* **What to produce**
Find all lines in the records that include the word "pixels", and copy them out.

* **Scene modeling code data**
-=-=-

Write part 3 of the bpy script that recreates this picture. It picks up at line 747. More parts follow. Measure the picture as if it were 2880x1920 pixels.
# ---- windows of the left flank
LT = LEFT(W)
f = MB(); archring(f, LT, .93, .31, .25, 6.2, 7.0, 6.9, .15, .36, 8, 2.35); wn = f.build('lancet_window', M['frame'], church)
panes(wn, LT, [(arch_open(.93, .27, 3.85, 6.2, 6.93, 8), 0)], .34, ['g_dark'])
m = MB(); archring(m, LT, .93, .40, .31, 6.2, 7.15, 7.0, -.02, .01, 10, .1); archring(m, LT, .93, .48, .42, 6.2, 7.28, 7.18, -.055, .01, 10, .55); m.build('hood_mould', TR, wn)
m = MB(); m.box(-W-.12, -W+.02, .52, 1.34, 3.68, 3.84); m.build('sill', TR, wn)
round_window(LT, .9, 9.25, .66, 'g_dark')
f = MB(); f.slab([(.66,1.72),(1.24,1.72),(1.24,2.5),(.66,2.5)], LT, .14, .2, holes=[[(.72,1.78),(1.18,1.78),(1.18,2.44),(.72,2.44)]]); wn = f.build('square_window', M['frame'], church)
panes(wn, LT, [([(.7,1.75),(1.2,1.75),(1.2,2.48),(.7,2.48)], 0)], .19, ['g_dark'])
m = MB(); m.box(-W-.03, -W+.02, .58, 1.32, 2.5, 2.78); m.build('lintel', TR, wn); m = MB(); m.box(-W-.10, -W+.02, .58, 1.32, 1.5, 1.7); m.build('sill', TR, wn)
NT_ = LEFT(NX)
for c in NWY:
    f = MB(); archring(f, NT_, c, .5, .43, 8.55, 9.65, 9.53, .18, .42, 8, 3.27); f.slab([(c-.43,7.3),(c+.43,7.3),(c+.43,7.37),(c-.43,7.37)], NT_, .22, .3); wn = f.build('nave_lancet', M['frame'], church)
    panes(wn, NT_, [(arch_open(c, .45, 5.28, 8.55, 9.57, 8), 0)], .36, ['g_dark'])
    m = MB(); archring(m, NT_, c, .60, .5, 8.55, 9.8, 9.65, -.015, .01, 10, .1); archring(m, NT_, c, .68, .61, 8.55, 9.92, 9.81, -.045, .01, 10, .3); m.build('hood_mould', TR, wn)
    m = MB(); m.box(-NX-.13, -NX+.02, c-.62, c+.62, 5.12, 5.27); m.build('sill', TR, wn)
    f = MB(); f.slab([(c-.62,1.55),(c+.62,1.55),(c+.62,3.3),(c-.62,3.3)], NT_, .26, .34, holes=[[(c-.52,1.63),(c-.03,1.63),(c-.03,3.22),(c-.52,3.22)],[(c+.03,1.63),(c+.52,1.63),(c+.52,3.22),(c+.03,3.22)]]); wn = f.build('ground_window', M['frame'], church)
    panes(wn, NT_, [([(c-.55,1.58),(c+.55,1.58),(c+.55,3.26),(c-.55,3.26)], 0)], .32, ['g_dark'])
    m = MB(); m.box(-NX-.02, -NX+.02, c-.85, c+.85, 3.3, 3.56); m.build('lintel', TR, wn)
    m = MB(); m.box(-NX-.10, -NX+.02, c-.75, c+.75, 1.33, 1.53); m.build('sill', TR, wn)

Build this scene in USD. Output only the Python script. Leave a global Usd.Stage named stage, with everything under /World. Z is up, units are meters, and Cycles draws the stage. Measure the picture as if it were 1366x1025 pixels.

-=-=-

* **Complete answer**
Write part 3 of the bpy script that recreates this picture. It picks up at line 747. More parts follow. Measure the picture as if it were 2880x1920 pixels.
Build this scene in USD. Output only the Python script. Leave a global Usd.Stage named stage, with everything under /World. Z is up, units are meters, and Cycles draws the stage. Measure the picture as if it were 1366x1025 pixels.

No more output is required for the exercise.